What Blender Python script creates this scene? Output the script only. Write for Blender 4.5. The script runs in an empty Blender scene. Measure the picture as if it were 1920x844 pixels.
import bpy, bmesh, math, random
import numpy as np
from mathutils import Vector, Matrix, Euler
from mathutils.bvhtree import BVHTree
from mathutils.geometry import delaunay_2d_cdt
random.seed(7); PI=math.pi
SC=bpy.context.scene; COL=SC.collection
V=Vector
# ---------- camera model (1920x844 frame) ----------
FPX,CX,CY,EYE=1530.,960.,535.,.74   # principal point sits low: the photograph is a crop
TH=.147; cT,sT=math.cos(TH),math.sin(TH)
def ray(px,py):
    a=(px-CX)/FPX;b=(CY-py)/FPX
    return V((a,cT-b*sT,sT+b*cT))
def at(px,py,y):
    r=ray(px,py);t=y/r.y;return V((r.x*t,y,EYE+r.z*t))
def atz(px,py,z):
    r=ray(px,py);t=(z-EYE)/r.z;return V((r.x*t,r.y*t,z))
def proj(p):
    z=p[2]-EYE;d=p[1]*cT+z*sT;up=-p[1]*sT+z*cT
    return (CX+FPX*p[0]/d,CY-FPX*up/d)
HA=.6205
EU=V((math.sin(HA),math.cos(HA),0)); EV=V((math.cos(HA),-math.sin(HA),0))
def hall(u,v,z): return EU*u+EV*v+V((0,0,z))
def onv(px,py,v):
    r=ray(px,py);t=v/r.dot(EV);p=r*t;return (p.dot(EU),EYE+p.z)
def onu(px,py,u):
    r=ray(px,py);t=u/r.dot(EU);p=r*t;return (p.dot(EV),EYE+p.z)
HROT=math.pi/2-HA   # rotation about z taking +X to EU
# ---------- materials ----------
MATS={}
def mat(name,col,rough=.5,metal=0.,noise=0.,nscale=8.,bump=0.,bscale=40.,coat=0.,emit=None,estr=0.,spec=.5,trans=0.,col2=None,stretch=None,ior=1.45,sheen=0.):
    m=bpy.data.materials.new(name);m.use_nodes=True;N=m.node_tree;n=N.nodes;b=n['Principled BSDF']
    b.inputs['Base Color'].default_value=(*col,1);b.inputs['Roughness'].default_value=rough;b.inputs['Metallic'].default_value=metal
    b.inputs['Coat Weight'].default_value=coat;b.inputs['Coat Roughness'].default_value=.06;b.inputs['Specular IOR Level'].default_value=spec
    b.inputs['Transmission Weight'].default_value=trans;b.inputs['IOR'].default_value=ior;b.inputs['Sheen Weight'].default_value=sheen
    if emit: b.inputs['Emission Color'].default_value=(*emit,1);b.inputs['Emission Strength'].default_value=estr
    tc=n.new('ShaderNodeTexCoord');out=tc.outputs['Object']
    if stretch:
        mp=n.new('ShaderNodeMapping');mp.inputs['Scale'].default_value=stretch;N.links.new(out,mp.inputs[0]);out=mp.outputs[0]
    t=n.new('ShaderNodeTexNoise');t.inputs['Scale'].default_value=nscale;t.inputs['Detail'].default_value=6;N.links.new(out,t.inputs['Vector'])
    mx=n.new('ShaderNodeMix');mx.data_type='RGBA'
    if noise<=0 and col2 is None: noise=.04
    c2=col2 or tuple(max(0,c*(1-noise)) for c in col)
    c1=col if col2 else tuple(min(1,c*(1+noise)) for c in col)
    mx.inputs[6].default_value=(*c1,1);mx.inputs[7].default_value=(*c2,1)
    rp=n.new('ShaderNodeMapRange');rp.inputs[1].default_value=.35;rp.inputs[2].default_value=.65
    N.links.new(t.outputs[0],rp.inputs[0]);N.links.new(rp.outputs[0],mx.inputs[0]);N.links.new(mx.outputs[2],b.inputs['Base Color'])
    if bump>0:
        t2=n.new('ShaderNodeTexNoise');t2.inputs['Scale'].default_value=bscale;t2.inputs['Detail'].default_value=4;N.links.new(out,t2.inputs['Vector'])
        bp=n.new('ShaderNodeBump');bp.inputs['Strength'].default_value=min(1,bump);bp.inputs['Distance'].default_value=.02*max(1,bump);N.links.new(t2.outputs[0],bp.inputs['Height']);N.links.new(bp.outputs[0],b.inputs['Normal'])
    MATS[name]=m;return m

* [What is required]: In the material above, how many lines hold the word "scene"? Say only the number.

* [Task output]: 2